Wednesday, April 14, 2010

Saboteur

Yesterday evening I ordered a Meltdown pizza (basically it's a pizza with tomato, mozarella cheese, chili cheese slices, ground beef, meatballs, jalapeno peppers, sweet chili peppers, birdseye chili peppers and American-style mustard) it was very hot and spicy. It was nice though.

I played some more on Dante's Inferno later on, and listened to a radio adaptation of a Sherlock Holmes story called "The Musgrave Ritual". I also watched the first two episodes of V, which is a remake of the 1980s science-fiction series. As with the original, the remake deals with the arrival of alien "Visitors" in massive spaceships. The aliens appear human and offer to share their advanced technology and scientific knowledge with humanity in exchange for humans helping them to mine certain common minerals. However it's soon discovered that the aliens have sinister secrets. It is really different to the original series but it's not bad at all.

Last night I also finished reading the book It's Only a Movie: Alfred Hitchcock - A Personal Biography by Charlotte Chandler. It was a very good book, mostly made up of interviews with Hitchcock's friends and colleagues, as well as interviews with Hitchock himself who was a friend of the authors in his last years. Mostly the book deals with the films, giving a detailed plot synopsis of each and then accounts of the makings of them, as well as brief details of the important events in Hitchcock's life. Hitchcock comes across in the book as someone who was very private, and very much a family man. The book discusses Hitchcock's legendary love of practical jokes, but claims that most of the stories about them were greatly exaggerated. A lot of the actors who worked with him had quite mixed feeling about Hitchcock because he didn't really talk to them much about their characters and so on. A lot of actors really resented his "hands-off" approach, but some of them appreciated it.

I was off work again today and decided to have a quiet day in.

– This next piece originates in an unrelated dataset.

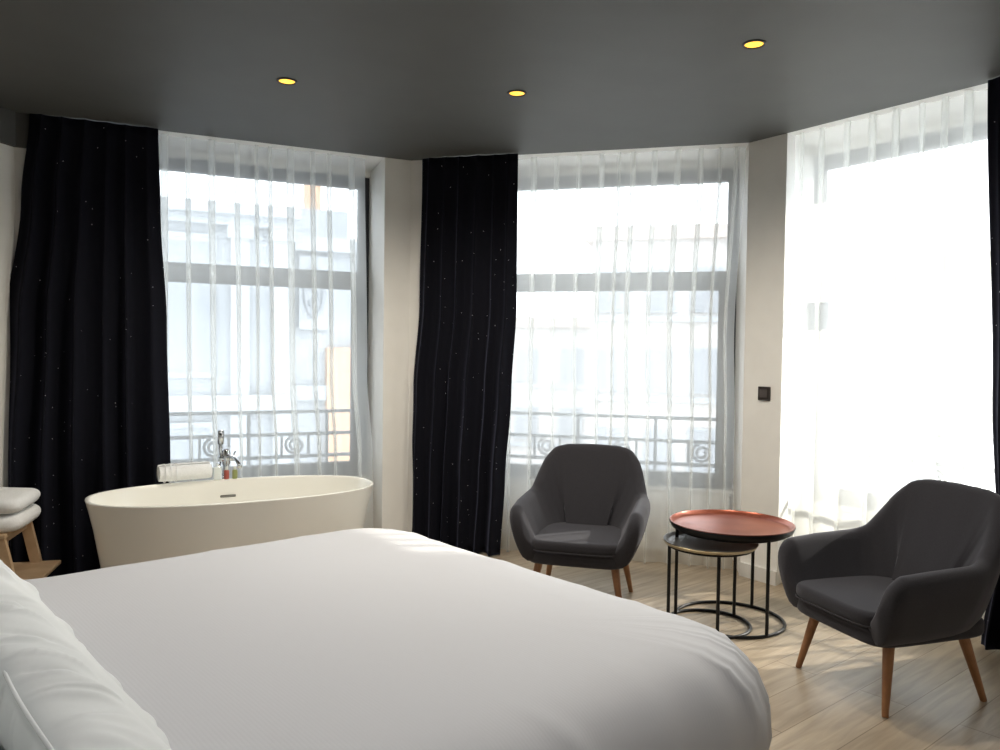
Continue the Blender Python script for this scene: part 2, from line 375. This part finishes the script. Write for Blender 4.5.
bm = NB(); box(bm, 2.93, 3.17, 1.5, 1.9, g + 3.9, g + 5.6); box(bm, 2.83, 3.27, 1.46, 1.94, g + 5.6, g + 5.72); obj('chimney', bm, m_brick, B)

def tower(k, s0, s1, d, z0, z1, label, nx, fl):
    F = empty('apartment_building', WP(k, (s0 + s1) / 2, d, z0), -AN[k], label=label, cat='building')
    h = (s1 - s0) / 2
    bpart('wall', F, m_far, (-h, h, 0, 8, 0, z1 - z0)); bpart('roof', F, m_roof, (-h - .3, h + .3, -.4, 8.3, z1 - z0, z1 - z0 + .5))
    for j in range(fl):
        z = z1 - z0 - 2.6 - j * 3.0
        for i in range(nx):
            x = -h + 2 * h * (i + .5) / nx
            f = bpart('window', F, m_stone, (x - .62, x + .62, -.1, .02, z - .1, z + 1.6)); bpart('pane', f, m_farw, (x - .5, x + .5, -.14, 0, z, z + 1.5))
        bpart('ledge', F, m_stone, (-h, h, -.25, 0, z - .45, z - .25))
tower(1, -4.4, 7.5, 25, -9, 5.6, 'hazy pale apartment building with rows of windows behind the middle window', 7, 5)
tower(1, -17, -5.6, 34, -9, 2.6, 'lower hazy apartment building further left behind the middle window', 5, 4)
bm = NB(); prism(bm, [(-60, 8.0, 0), (60, 8.0, 0), (60, 90, 0), (-60, 90, 0)], -9.3, -9.05)
obj('ground_street', bm, m_street, kind='structure')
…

This afternoon I was watching the 1942 Alfred Hitchcock movie Saboteur, in which an aircraft factory is blown up by saboteurs and an innocent factory worker (played by Robert Cummings), whose best friend was killed in the explosion, is accused of being responsible. And so he goes on the run across America, trying to find the real saboteurs in order to clear his name and prevent further sabotage. It actually still holds up really well, it's genuinely exciting and engaging and moves at a good pace with plenty of memorable set-pieces.